The bottom line is clear: Our vital interests in Afghanistan are limited and military victory is not the key to achieving them. On the contrary, waging a lengthy counterinsurgency war in Afghanistan may well do more to aid Taliban recruiting than to dismantle the group, help spread conflict further into Pakistan, unify radical groups that might otherwise be quarreling amongst themselves, threaten the long-term health of the U.S. economy, and prevent the U.S. government from turning its full attention to other pressing problems. -- Afghanistan Study Group

Sunday, September 18, 2011

News of the Day for Sunday, September 18, 2011

Reported Security Incidents


Sticky bomb kills a driver and injures his brother late Saturday. No identification of the victims is given.


Three brothers, ages 3 through 12, are killed by a bomb they found while playing. Although the report describes it only as a "strange" object, one suspects this may be a left-over U.S. cluster bomb or other munition. Perhaps more information will emerge. C


One police officer killed, 2 injured by assailants in the central city.

Other News of the Day

In case you never thought you'd see the day, U.S. forces are busy shutting down Camp Victory. WaPo's Annie Gowen reports that the population is down from 46,000 to 24,000 (yep, it was a decent sized city) and the fast food franchises that made is seem like an American town are shutting down. "Brig. Gen. Bradley Becker is a deputy commanding general for support for the Army's 25th Infantry Division, which will be the last division headquarters left in Iraq by October. He is overseeing the closure from his office on the base, tracking the details on a dry-erase board on which the rapidly waning days are ticked off. The military has gone from 505 bases at the height of its troop strength in Iraq, in 2008, to 47, and Camp Victory is slated to close even if the Obama administration wins backing for a plan to keep a few thousand U.S. troops in the country beyond the end of the year."
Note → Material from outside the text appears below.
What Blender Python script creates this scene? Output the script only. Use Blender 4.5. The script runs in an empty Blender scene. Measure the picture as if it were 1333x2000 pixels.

Four suspects in the massacre of 22 Shiite pilgrims in Anbar are freed for lack of evidence. Meanwhile PM al-Maliki tries to argue that this was not a sectarian crime. (Ahlul Bayt is an avowedly sectarian Shiite agency, but this story seems pretty straight up. C)

In case you had forgotten the Iran-Iraq war (you remember, the one in which the U.S. supported Saddam Hussein, and Donald Rumsfeld presented him with a gold-handled cane?) Skeletons of 3 Iraqi commercial seamen are found in a vessel sunk by the Iranian air force in 1988.

Circus opens in Baghdad for first time since the war, but without the big cats which so far haven't made it through customs. Says one customer, "Car bombs and weapons find their way easily to Iraq, but bringing circus animals is a more difficult task here." The $12 ticket is steep for largely impoverished Iraqis, but the show is taken as a sign of better days.

Sadrists rally in Baghdad and numerous other cities to protest corruption and lack of basic services.

Afghanistan Update

Two NATO troops die, one in an explosion in southern Afghanistan today, the other in a non-combat incident Saturday. No further information at this time.

According to a TOLO news story based on anonymous sources, The U.S. is investigating the possibility of involvement by Pakistan's Directorate for Interservices Intelligence (ISI) in the attack in downtown Kabul that targeted U.S. interests on Tuesday. The attack has been blamed on the Haqqani Network which is based in Pakistan.

Taliban attack checkpoints in Pakistan on the Afghan border in the Khyber agency, resulting in 15 deaths on either side. The targets were members of tribal militias.

AFP discusses the public relations savvy shown by the Haqqani attack in Kabul on Tuesday. "Scott Stewart of intelligence analysts Stratfor said that the assault's planners would have known the type of weapons used - assault rifles and rocket-propelled grenades - would not seriously damage the US embassy. Because of that, we believe that this attack was intended really to send a message, to be more symbolic in nature," he said.

A British soldier who lost his right arm in Afghanistan is being fitted with an advanced mechanical arm which he will control directly with his brain. Not science fiction.